Buying Your Way Out Of Infidelity

Heartbreak, Self

Sometimes unexpected gifts are given for a reason.

Then again, some women don't mind the screwing around and just want the gifts. There's a great anecdote about George Burns and his wife Gracie Allen. George Burns cheated on Gracie with some PYT and felt so horrible about it that he purchased her a centerpiece to assuage his own guilt and set things right. He found out Gracie's feelings on the matter years later when Allen allegedly told a friend, "You know, I really wish George would cheat on me again. I could use a new centerpiece."

Readers, have you ever been on either end of an "I really shouldn't have put my you know what you know where and it won't happen again" gift?

There is an understanding amongst the population, particularly rich, powerful men, that you can buy your way out of trouble.
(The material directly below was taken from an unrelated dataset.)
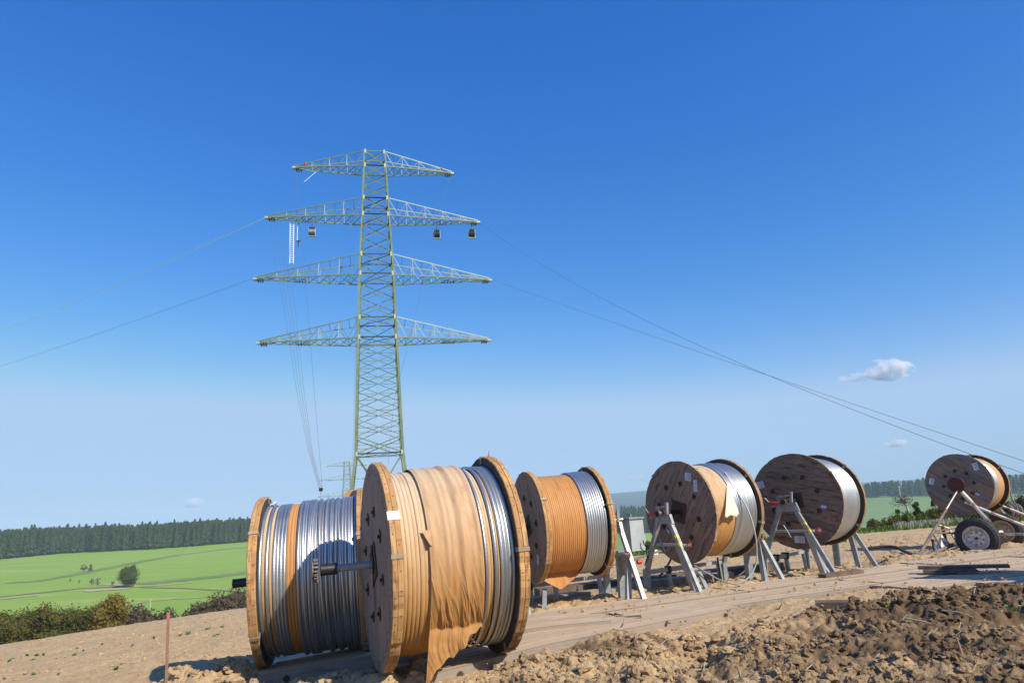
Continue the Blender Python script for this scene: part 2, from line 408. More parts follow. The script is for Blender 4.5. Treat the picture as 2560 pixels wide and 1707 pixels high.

This has largely worked since mankind introduced the concept of money and baubles. In fact, I'm pretty sure jewelry was invented as an addendum to the formal verbal apology.

Case in point: Reuters reports that some ding-a-ling in the United Kingdom used the allure of the pricey and shiny for nearly three decades to make amends for repeatedly making lust to women other than his wife. Over the course of 26 years, Robert Charlton purchased roughly $400,000 worth of mea culpas for his cuckquean wife Elizabeth Charlton. The 40-item collection was auctioned off by the couple's daughter, Clare Dunham, who said, "He didn't just buy her jewelry when he played away. He did buy her gifts for birthdays and Christmas and things like that. I don't think he was that bad." Read: Losing My Husband, Then Learning Of His Infidelity

Sure, he wasn't bad, just not a man who was content with one woman and her feminine secrets. Maybe they even had a pact, like his infidelity would either be paid for in blood or shine. The expensive-ornament-escape clause has also been employed by Kobe Bryant

After the LA Laker superstar was caught and nearly imprisoned for a dalliance with a Colorado hotel employee in 2003, he purchased a $4 million, 8-carat purple diamond "Please forgive me" ring for his wife Vanessa. Nothing says, "I'm really sorry for being such a moron and completely abusing your trust, rolling right over our wedding vows and imperiling our family" like a big, purple diamond. Except for saying, "I'm really sorry for being such a moron and completely abusing your trust, rolling right over our wedding vows and imperiling our family" and really meaning it/never doing it again. Before being caught for dipping his wick indiscriminently, the self-nicknamed "Black Mamba" purchased a Lamborghini for Mrs. Bryant's 19th birthday and had it converted to an automatic, so maybe he's just a giver. Ideally, they worked things out and the "Black Mamba" shant slither into any other warrens.